Michael Edmiston wrote:

> "And what exactly does E=mc2
mean? Doesn't it mean mass and energy are
equivalent?"

This has repetitively been shot down or upheld depending on whether the
mass refers to rest mass. Well of course it does.

OK, so we agree on what m refers to. But the answers are
more specific than that. The answers further specify that
the 3-momentum is zero, so we are not including kinetic-energy
contributions to E.

> that I was committing heresy by teaching my
students that matter is bound energy or localized energy.

That is undoubtedly heretical, for a number of reasons not
just involving energy. A kg of feathers is different from
a kg of lead, whether or not the energy-content is the same.

> What are
you holding when you have a 1-kg mass in your hand. A hunk of brass?

You tell me. Maybe it's brass. Maybe it's bronze. Maybe
it's a platinum-iridium alloy.

> A
bunch of atoms? A bunch of protons and neutrons and electrons? A bunch
of localized energy?

Is that last question heresy?

It is certainly not the only question necessary for
characterizing the material.

we never spoke of mass in kilograms. We always
spoke in keV, MeV, or GeV. The mass of an electron/positron was 511
keV. The mass of a proton about 930 MeV. And so forth. People who
were viewing "transient particles" often spoke of seeing resonances in
energy. Has my 25-year-old language fallen out of fashion?

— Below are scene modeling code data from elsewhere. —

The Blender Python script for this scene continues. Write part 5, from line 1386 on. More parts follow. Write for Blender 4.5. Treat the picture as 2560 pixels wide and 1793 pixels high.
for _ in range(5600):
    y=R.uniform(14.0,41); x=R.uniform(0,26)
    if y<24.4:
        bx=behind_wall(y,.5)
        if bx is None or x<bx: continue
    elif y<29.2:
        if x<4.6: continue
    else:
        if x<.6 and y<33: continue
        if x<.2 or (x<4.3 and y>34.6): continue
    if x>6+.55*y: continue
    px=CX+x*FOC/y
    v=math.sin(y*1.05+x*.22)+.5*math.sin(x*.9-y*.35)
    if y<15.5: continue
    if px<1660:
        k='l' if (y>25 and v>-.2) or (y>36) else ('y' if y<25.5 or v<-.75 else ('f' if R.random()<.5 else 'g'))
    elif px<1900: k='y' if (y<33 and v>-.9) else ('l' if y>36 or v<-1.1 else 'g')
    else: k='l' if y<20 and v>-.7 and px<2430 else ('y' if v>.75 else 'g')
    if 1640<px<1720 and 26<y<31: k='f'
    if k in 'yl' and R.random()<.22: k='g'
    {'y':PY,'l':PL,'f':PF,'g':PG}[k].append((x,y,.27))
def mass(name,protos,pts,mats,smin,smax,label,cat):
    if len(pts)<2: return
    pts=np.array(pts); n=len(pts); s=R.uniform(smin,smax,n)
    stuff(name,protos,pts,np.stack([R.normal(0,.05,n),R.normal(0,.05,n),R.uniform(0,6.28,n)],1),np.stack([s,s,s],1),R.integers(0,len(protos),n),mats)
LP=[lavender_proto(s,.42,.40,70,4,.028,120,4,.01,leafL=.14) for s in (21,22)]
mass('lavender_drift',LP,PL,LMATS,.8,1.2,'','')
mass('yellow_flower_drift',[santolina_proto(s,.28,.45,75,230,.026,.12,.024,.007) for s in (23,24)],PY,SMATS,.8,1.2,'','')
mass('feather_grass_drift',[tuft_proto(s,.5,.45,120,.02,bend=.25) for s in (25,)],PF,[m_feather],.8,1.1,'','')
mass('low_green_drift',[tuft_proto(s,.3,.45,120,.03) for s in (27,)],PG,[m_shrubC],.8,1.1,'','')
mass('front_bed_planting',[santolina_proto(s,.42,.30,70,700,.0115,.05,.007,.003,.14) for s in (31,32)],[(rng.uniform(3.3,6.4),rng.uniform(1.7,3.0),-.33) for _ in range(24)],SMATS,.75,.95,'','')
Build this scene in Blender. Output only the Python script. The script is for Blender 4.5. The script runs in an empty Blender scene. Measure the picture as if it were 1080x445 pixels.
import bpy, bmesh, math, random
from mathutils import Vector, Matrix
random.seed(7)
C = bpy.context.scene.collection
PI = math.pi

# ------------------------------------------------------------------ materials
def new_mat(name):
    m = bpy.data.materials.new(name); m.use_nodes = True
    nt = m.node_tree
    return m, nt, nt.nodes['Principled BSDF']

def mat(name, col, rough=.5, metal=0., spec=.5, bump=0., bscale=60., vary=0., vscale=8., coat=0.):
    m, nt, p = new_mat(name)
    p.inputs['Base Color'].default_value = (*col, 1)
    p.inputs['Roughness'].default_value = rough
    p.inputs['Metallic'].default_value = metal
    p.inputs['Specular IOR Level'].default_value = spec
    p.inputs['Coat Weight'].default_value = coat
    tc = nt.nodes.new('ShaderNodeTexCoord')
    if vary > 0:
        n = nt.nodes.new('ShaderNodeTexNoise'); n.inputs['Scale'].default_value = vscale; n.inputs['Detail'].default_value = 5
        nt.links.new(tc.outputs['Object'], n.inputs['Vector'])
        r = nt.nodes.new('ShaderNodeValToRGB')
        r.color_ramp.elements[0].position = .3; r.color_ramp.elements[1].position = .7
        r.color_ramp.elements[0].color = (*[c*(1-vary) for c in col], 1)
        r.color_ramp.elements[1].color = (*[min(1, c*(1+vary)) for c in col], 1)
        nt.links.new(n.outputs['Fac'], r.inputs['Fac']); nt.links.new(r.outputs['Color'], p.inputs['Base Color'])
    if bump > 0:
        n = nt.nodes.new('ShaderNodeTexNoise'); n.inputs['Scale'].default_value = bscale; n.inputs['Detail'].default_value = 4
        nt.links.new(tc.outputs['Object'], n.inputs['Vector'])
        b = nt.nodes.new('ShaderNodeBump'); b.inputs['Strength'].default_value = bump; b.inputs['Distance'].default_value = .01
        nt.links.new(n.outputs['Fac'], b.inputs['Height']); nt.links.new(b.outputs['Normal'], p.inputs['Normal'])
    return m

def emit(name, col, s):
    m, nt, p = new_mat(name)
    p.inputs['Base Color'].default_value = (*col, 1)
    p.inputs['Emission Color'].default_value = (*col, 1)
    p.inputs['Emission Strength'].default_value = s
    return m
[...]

This anecdote makes a dimensional-analysis argument. Verily if
two things are measured in different units, then they must be
inequivalent ... but the converse does not hold. For example,
torques, enthalpies, and lagrangians all may be measured in the
same units, but IMHO they are not equivalent concepts. There
is more to physics than dimensional analysis.


> one of the points I
was trying to make. That the stuff we call matter today actually
started out as energy.

That's pretty heretical. It would be better to say that
(according to the standard picture) everything started
out at a very high temperature. At such temperatures one
sees a rich opaque soup of photons, particles of various
sorts, and their antiparticles. It may be that this soup
can be adequately described by a single parameter such as
average energy density; that's a plausible but unproven
hypothesis. But even so, that does not mean you can have
the energy without having the soup.

> Is it heresy
to teach that REST mass and energy are equivalent, and this would imply
that one way to view mass is as localized energy?

Yes it is, because the energy contains things like kinetic
energy that are not included in the (rest) mass.

Is it in vogue or out
of vogue to view that the matter in the universe arose from energy?

There's no reason to believe that the has ever been a
sample of "just energy" per se. If the energy is high
enough, you can predict the equilibrium composition of
the soup, but that does not mean that you can have the
energy without having the soup.

It's just thermodynamics; no metaphysics required.